There are a few problems with the plot. Stavisky might go fight elsewhere, in a different district. Or she could just retire, but she says she won’t.

Avella is ready for battle, and confident of victory.

Then there is the NY 6th Congressional, another product of “The Redistricting Games,” brought to you by a federal judge. Assemblymembers Grace Meng and Rory Lancman and Councilmember Liz Crowley will have their own fight that will last until June 26, when Democrats hold their primary.

But wait, there’s more! That’s because Republican Dan Halloran has thrown his hat in the ring (did I really just use that cliche?). Halloran is a proven winner in previous brutal games, having beaten Kevin Kim in a Council race where the mud was flying from start to finish.

The 6th Congressional is more than 37 percent Asian-American, but Halloran says, “It’s high-time we all started asking the question, ‘Who’s going to make the best representative, not whether the candidate is Jewish or Catholic or White or Asian.’” But then again, this is Queens, the most diverse borough in the nation.

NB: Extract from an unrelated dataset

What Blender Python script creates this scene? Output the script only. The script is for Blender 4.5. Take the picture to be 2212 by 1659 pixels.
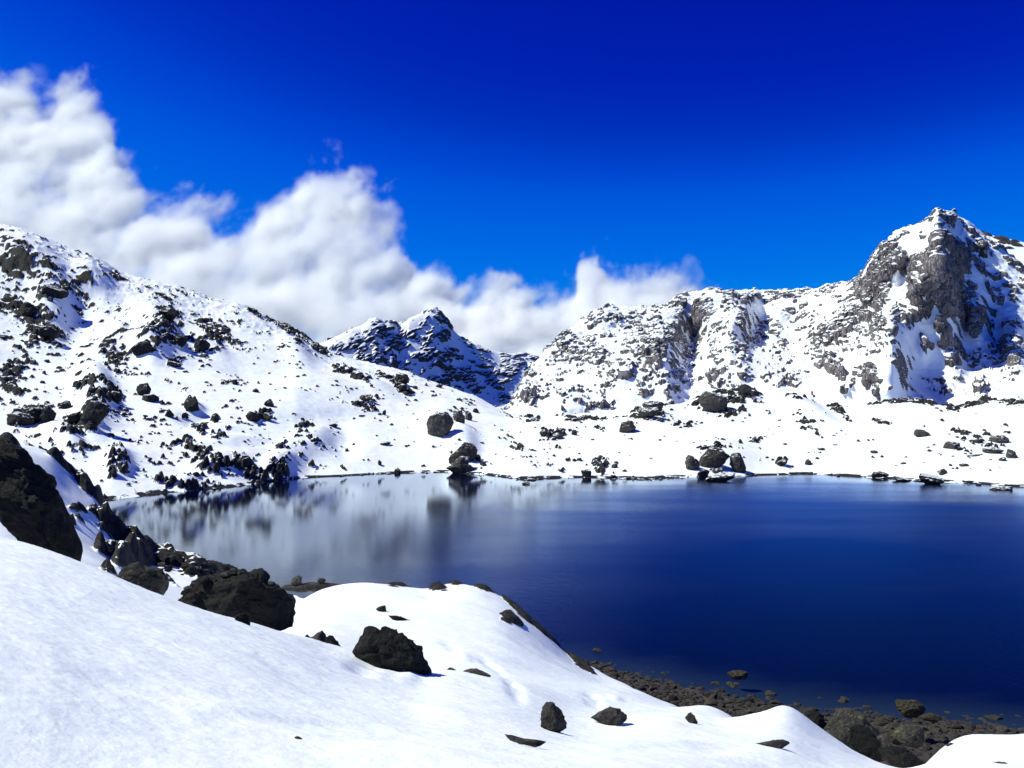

In “The Hunger Games,” the evil leader of the authoritarian world is played by Donald Sutherland. He tries to fix the games to insure that none of his “districts” rebel.

In my script, the good leader is played by, uh, Governor Andrew Cuomo. He tries to make “The Redistricting Games” as fair as possible, and threatens to veto any bill that will do otherwise. In the end, he fails, but promises that, thanks to his wheeling and dealing, things will be different in 10 years. Good, plenty of time for sequels!

For now though, let “The Redistricting Games” begin. And, as they say in the movie, “May the odds be ever in your favor.”